A Comissão Europeia vai propor a suspensão parcial do Acordo de Associação da União Europeia com Israel, “no que diz respeito às questões comerciais”, bem como sanções individuais contra os “ministros extremistas” do Governo israelita e os “colonos violentos” na Cisjordânia, anunciou a presidente da Comissão Europeia, Ursula von der Leyen, no seu discurso sobre o estado da União Europeia, esta quarta-feira, no Parlamento Europeu de Estrasburgo.
“Estou ciente de que será difícil obter maiorias” para a aprovação destas medidas, reconheceu a líder do executivo comunitário, que depois de meses de críticas à inacção da UE face à catástrofe humanitária na Faixa de Gaza, deixou um apelo aos Estados-membros. “Não podemos dar-nos ao luxo de ficar paralisados. Devemos todos assumir as nossas responsabilidades: o Parlamento, o Conselho e a Comissão”, afirmou.
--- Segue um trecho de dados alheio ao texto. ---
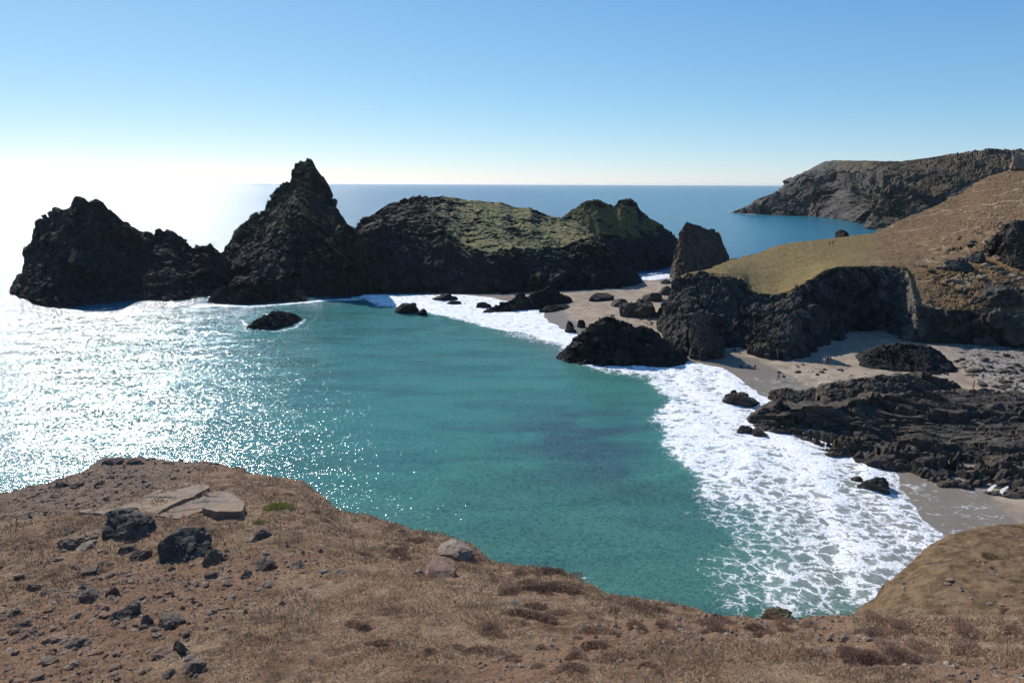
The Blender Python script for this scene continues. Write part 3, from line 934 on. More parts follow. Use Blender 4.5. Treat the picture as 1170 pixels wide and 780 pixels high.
# near ground: the clifftop slope the camera stands on, with the spur on its right
gp = np.r_[np.linspace(-330, -20, 90), np.linspace(-16, 1190, 620), np.linspace(1196, 1560, 80)]
n_ = len(gp)
G2 = [(-330, 830, 9.5), (0, 810, 9.0), (300, 800, 8.4), (585, 800, 8.0), (900, 800, 7.6), (1170, 800, 7.4), (1560, 800, 7.4)]
G3 = [(-330, 700, 18), (0, 668, 17), (150, 650, 17), (300, 672, 14.6), (450, 690, 13.2), (585, 710, 12), (750, 738, 10.9), (900, 750, 10.5), (1170, 752, 10.6), (1560, 752, 10.6)]
G4 = [(-330, 600, 27), (-100, 575, 27), (0, 561, 28), (60, 549, 29), (95, 541, 30), (118, 522, 32), (160, 521, 32), (215, 528, 31), (235, 525.5, 31), (290, 541, 29),
      (345, 549, 27.5), (368, 562, 26.5), (385, 580, 25), (420, 592, 24), (460, 603, 22.8), (500, 611, 21.8), (540, 624, 20.6), (560, 640, 19.6), (590, 645, 19), (620, 650, 18.3),
      (660, 662, 17.4), (700, 680, 16.3), (760, 691, 15.5), (830, 703, 14.8), (900, 707, 14.6), (970, 706, 14.8), (1000, 706, 15), (1100, 708, 15.2), (1170, 711, 15.4), (1560, 720, 16)]
S1 = [(960, 716, 24), (1040, 722, 24), (1170, 726, 22.5), (1560, 740, 22)]
S2 = [(940, 716, 27), (970, 706, 30), (990, 694, 31.5), (1008, 682, 32.5), (1015, 668, 33.3), (1038, 650, 35), (1055, 630, 36.5), (1085, 610, 38.5), (1130, 601, 40), (1170, 597, 41.5), (1300, 590, 44), (1560, 575, 48)]
xw = np.linspace(-34, 34, n_)
r0 = np.c_[xw, np.full(n_, -9.0), np.full(n_, 38.9)]
r1 = np.c_[xw * 0.75, np.full(n_, 0.5), np.full(n_, 38.25)]
q2 = PY(gp, ip(gp, G2, 1), ip(gp, G2, 2))
q3 = PY(gp, ip(gp, G3, 1), ip(gp, G3, 2))
q4 = PY(gp, ip(gp, G4, 1), ip(gp, G4, 2))
s1 = PY(gp, ip(gp, S1, 1), ip(gp, S1, 2))
s2 = PY(gp, ip(gp, S2, 1), ip(gp, S2, 2))
h5 = q4.copy(); h5[:, 1] += 2.5; h5[:, 2] -= 4.0
h6 = q4.copy(); h6[:, 1] += 5.0; h6[:, 2] -= 11.0
wr = sstep(905, 985, gp)[:, None]
r5 = h5 * (1 - wr) + s1 * wr
r6 = h6 * (1 - wr) + s2 * wr
r7 = r6.copy(); r7[:, 1] += 3.0; r7[:, 2] -= 6.0
r8 = r6.copy(); r8[:, 1] += 11; r8[:, 2] = -2.0
nper = [6, 24, 150, 170, 70, 110, 16, 14]
Gg = densify(np.array([r0, r1, q2, q3, q4, r5, r6, r7, r8]), nper)
for _ in range(5):
    Gs = Gg.copy(); Gs[1:-1] = (Gg[:-2] + 2 * Gg[1:-1] + Gg[2:]) / 4; Gg = Gs
Ng = grid_normals(Gg)
Ng[Ng[..., 2] < 0] *= -1
pg = Gg.reshape(-1, 3)
d = 0.16 * fbm(pg / 2.6, 4, 401) + 0.085 * ridged(pg / 0.75, 3, 403) * sstep(-0.5, 0.4, fbm(pg / 3.5, 2, 404)) + 0.05 * fbm(pg / 0.35, 3, 405) + 0.022 * fbm(pg / 0.11, 2, 407)
row = np.repeat(np.arange(Gg.shape[0]), n_)
d *= sstep(10, 45, row) * 0.8 + 0.2
over = np.clip((row - sum(nper[:5]) - 14) / 12, 0, 1)
PXg = np.tile(gp, Gg.shape[0])
stony = np.zeros(len(pg))
cliffy = np.maximum(sstep(sum(nper[:6]) - 6, sum(nper[:6]) + 4, row), over * sstep(960, 930, PXg))
d += rock_disp(pg, 1.4, 0.4, 409) * cliffy
# rocky step on the sea side of the spur
ston = sstep(420, 250, PXg) * sstep(30, 60, row) * sstep(sum(nper[:4]) + 150, sum(nper[:4]), row)
d += ston * (0.13 * ridged(pg / 1.3, 4, 431) * sstep(-0.1, 0.4, fbm(pg / 2.5, 2, 433)) + 0.06 * fbm(pg / 0.25, 3, 435))
d += sstep(sum(nper[:5]) + 6, sum(nper[:5]) + 22, row) * sstep(955, 1000, PXg) * (0.22 * ridged(pg / 2.2, 4, 441) + 0.10 * fbm(pg / 0.6, 3, 443))
Gg = Gg + Ng * d.reshape(Gg.shape[:2])[..., None]
# worn, bare strip across the lower right and gravelly left shoulder
STRIP = [(560, 780), (720, 722), (800, 722), (900, 736), (1010, 748), (1120, 770), (1200, 790)]


def project(p):
    v = p - C0
    zf = v @ Fw
    return 585 + FPX * (v @ Rr) / np.maximum(zf, 0.1), 390 - FPX * (v @ Ur) / np.maximum(zf, 0.1)


# ground points of the bare strip, as a path in the world
def on_grid(G, px, py):
    u, v = project(G.reshape(-1, 3))
    k = ((u[None] - np.array(px)[:, None]) ** 2 + (v[None] - np.array(py)[:, None]) ** 2)
    return G.reshape(-1, 3)[k.argmin(1)]


sa = np.array(STRIP, float)
vis = slice(0, (sum(nper[:5])) * n_)
Gv = Gg.reshape(-1, 3)[vis][None]
pathw = on_grid(Gv[0].reshape(-1, 1, 3), sa[:, 0], sa[:, 1])
pgd = Gg.reshape(-1, 3)
bare = 1 - sstep(0.3, 1.1, seg_dist(pgd[:, :2], pathw[:, :2], False) + 0.35 * fbm(pgd / 0.9, 3, 411))
ga = np.array([(10, 590), (60, 570), (150, 535), (230, 545), (120, 560)], float)
gw = on_grid(Gv[0].reshape(-1, 1, 3), ga[:, 0], ga[:, 1])
gravel_w = 1 - sstep(0.8, 3.2, seg_dist(pgd[:, :2], gw[:, :2], False) + 0.8 * fbm(pgd / 1.5, 3, 413))
ga = np.array([(0, 760), (60, 700), (150, 660), (230, 690), (120, 740), (300, 650)], float)
gw2 = on_grid(Gv[0].reshape(-1, 1, 3), ga[:, 0], ga[:, 1])
gravel2 = 1 - sstep(0.5, 2.6, seg_dist(pgd[:, :2], gw2[:, :2], False) + 0.8 * fbm(pgd / 1.2, 3, 415))
rust = np.clip(gravel2 * 0.8 + bare, 0, 1)


spur = sstep(sum(nper[:5]) + 6, sum(nper[:5]) + 22, row) * sstep(955, 1000, PXg)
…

“Custa-me dizer estas palavras”, confessou Ursula von der Leyen, descrevendo a situação em Gaza como “simplesmente catastrófica” e as acções do Governo israelita como “simplesmente inaceitáveis”. “A fome provocada pelo homem nunca pode ser uma arma de guerra. Pelas crianças, pela humanidade, isto tem de acabar”, declarou a presidente da Comissão Europeia, que viu metade dos eurodeputados vestidos de vermelho numa manifestação silenciosa pela população de Gaza.
“O que está a acontecer em Gaza abala a consciência do mundo”, disse Von der Leyen, que reclamou “acesso irrestrito a toda a ajuda humanitária” ao enclave palestiniano, bem como “um cessar-fogo imediato” e a libertação imediata de todos os reféns mantidos pelo Hamas há mais de 700 dias.
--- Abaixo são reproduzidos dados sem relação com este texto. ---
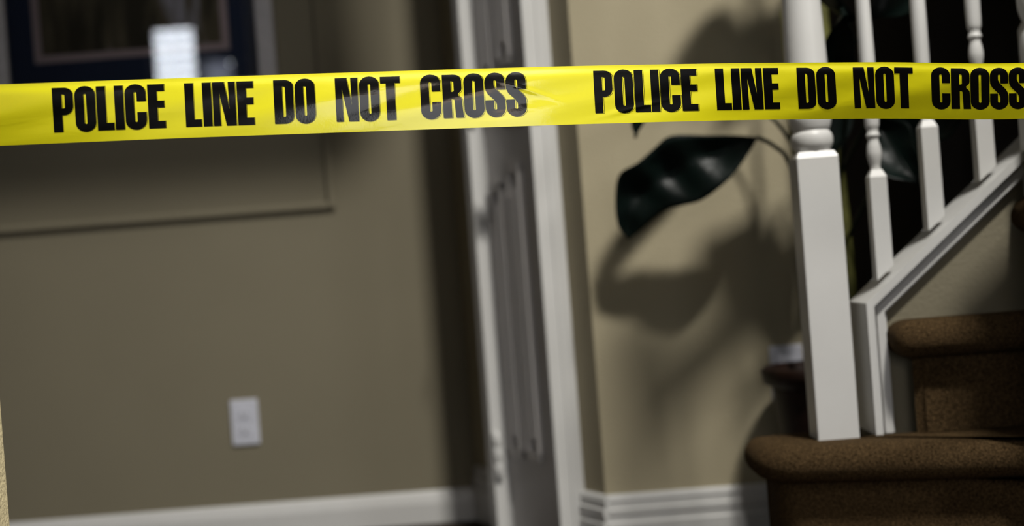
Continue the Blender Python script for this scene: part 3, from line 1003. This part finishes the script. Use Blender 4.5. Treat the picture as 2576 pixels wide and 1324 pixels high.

A presidente da Comissão Europeia estava debaixo de fogo por causa do seu silêncio face à destruição de Gaza, acusada de ter um duplo critério relativamente ao respeito pela lei internacional no caso da guerra de agressão da Rússia contra a Ucrânia. No seu discurso sobre o estado da União Europeia (ou SOTEU, como ficou conhecido, pela sigla em inglês), esforçou-se por sacudir essa imagem – e demonstrar que não é indiferente à situação.
“Muitos cidadãos perguntam-se até que ponto a situação terá de piorar para que haja uma resposta unânime. Sei que para eles a incapacidade da Europa de chegar a acordo sobre um caminho comum a seguir também é dolorosa. Compreendo-os”, referiu, sacudindo a pressão de Bruxelas para as capitais (mais à frente no seu discurso, defendeu que nas matérias de política externa, a UE devia “libertar-se das amarras da unanimidade” e “passar para a maioria qualificada”, uma ideia que desagrada aos Estados-membros mais pequenos).
Além das novas propostas que terão de ser aprovadas por unanimidade pelo Conselho da UE, Von der Leyen disse que o executivo comunitário vai suspender o seu apoio bilateral a Israel, cessando temporariamente “todos os pagamentos nestas áreas, sem afectar o nosso trabalho com a sociedade civil ou com o [centro memorial do Holocausto] Yad Vashem”, anunciou.
E num “esforço internacional com parceiros regionais”, vai criar um novo Grupo de Doadores para a Palestina, que financiará um “instrumento específico para a reconstrução de Gaza”.
Ursula von der Leyen lembrou que é “uma amiga de longa data do povo de Israel”, mas carregou nas críticas ao comportamento do Governo israelita, sem nunca mencionar o nome do primeiro-ministro, Benjamin Netanyahu. As “acções” e “declarações” de vários membros do Governo “apontam para uma clara tentativa de minar a visão de um Estado palestiniano viável”, lamentou.
“Não podemos permitir que isso aconteça”, disse, recordando que “o objectivo da Europa foi sempre o mesmo: segurança real para Israel e um presente e futuro seguros para todos os palestinianos”. “O único plano de paz realista é aquele baseado em dois Estados, vivendo lado a lado em paz e segurança”, insistiu.